Scene modeling code data
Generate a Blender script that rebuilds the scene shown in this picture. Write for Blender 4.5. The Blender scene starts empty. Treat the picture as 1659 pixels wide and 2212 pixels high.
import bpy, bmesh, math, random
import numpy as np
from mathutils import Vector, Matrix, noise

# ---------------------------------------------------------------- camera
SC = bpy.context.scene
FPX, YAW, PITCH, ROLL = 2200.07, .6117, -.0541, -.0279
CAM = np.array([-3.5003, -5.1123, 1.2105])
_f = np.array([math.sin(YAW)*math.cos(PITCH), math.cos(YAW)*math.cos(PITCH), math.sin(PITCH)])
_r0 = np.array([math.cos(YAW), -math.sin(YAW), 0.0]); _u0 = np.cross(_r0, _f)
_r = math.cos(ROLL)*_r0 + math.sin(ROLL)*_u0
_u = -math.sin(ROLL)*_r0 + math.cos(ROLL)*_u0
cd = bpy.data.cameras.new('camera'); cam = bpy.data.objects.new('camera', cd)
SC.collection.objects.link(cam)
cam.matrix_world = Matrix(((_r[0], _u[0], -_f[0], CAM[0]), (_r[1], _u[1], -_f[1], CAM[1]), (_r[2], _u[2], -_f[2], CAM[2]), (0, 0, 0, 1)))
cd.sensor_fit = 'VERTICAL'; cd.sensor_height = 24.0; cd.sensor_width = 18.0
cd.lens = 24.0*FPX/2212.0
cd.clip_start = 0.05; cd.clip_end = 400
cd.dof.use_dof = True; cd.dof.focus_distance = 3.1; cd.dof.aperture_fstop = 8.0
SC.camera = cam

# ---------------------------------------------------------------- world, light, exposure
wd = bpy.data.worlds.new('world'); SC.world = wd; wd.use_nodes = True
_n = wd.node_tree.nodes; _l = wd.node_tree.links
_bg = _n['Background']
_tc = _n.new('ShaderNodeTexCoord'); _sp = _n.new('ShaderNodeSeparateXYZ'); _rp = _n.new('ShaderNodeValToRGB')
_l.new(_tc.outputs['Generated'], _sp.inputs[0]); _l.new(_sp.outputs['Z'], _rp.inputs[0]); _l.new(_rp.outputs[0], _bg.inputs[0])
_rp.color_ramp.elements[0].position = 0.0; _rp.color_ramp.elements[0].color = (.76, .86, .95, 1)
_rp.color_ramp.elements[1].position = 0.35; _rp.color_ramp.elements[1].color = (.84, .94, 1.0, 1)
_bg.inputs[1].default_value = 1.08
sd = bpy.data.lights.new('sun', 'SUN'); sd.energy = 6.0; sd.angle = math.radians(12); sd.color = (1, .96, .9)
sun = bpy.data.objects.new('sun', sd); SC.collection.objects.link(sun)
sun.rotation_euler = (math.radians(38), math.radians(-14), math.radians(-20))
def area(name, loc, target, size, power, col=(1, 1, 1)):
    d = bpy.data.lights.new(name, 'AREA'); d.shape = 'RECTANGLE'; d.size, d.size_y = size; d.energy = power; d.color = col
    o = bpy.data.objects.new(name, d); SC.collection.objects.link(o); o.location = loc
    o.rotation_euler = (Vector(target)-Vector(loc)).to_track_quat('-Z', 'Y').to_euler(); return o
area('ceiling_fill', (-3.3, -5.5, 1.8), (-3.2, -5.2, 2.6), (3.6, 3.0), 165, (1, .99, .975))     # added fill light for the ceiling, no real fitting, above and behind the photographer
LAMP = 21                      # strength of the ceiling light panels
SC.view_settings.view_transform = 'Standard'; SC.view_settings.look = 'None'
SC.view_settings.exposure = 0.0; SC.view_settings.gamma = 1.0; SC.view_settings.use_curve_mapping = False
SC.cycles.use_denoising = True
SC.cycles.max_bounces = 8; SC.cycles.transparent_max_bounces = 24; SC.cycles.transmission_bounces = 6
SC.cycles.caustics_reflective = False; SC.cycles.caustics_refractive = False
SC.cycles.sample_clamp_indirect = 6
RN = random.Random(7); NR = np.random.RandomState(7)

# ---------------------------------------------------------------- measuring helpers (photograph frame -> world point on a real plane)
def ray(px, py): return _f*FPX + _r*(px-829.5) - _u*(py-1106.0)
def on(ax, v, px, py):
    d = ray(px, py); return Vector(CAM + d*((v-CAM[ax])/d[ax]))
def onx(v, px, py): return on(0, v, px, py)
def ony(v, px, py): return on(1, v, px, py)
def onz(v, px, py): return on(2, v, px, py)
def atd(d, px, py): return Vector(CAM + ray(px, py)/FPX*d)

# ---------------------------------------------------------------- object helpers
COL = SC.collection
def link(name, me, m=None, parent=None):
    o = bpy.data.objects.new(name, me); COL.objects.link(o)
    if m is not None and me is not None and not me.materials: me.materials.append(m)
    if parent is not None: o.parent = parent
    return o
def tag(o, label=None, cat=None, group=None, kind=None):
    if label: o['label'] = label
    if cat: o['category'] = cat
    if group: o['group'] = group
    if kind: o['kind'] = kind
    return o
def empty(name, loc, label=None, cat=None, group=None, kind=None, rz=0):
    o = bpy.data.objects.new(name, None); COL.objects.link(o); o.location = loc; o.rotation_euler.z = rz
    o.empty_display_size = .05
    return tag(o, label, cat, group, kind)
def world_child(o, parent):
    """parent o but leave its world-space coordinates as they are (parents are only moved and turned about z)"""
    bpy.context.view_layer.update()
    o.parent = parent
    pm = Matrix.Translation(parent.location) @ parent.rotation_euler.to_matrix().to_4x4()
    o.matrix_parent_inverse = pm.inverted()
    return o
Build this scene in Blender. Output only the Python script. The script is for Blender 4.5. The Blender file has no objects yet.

WHAT THE TASK ASKS: Lines from the start of the material above through the line containing "from mathutils import Vector, Matrix, noise" are to be duplicated exactly, and only those.

WORKED ANSWER:
Generate a Blender script that rebuilds the scene shown in this picture. Write for Blender 4.5. The Blender scene starts empty. Treat the picture as 1659 pixels wide and 2212 pixels high.
import bpy, bmesh, math, random
import numpy as np
from mathutils import Vector, Matrix, noise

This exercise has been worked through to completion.